Powell: The challenge was figuring out how I could make these guys who were having to play versions of themselves 30, 40 years earlier — how to do that with clothes. And then coming to the realization that it wasn’t the actual clothes that was going to make them appear younger. It was them, and how they wore them, and how they stood, and what their posture was.
They ended up hiring a movement coach who was on set every single day, and I’d be tapping him on the shoulder saying, “Go and tell him. He’s moving too slowly. He’s got to react quicker, and stand up straight.” There were times where I actually wished I had a cattle prod and I could have just sort of given them a little prod to remind someone to put their shoulders back.

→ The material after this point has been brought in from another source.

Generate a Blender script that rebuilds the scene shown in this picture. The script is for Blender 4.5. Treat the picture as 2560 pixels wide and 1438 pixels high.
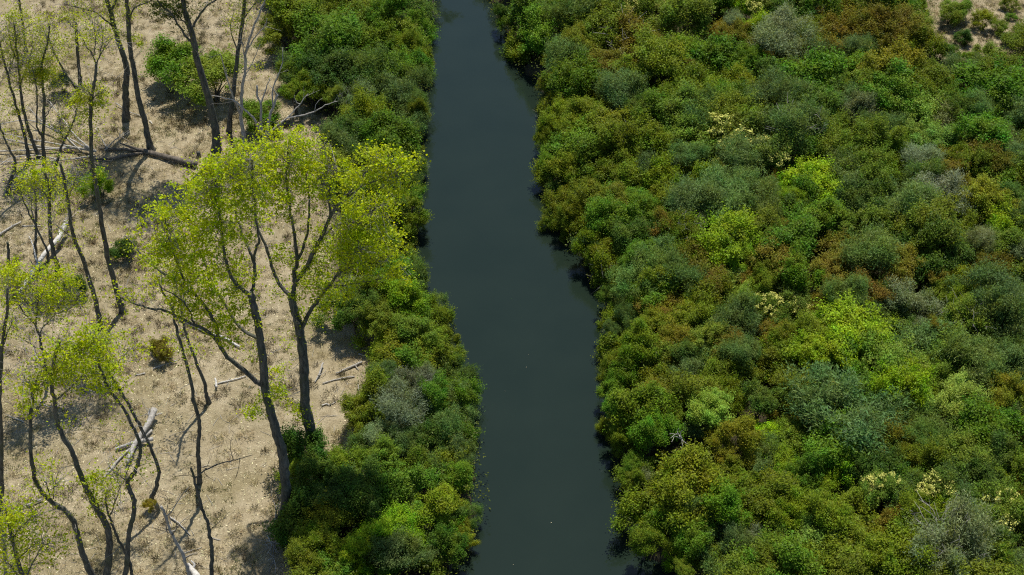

Tazewell: Chasing down all of the men and their collars and ties and cravats and keeping that all together. It was really a nightmare starting at 4 in the morning.
Temime: Renée wanted to stand like Judy Garland in ’69, which was like [hunches her shoulders forward]. So I had to cut all the dresses with a round back. And I was very afraid that she would stand up, and then the dress would collapse. But she’s such an amazing actress. She spent the whole film like that.
You needed the reverse cattle prod to get her to slouch.
Temime: It was like a nightmare in construction and in tailoring, but it works, because she looks like a sick person, which she wanted.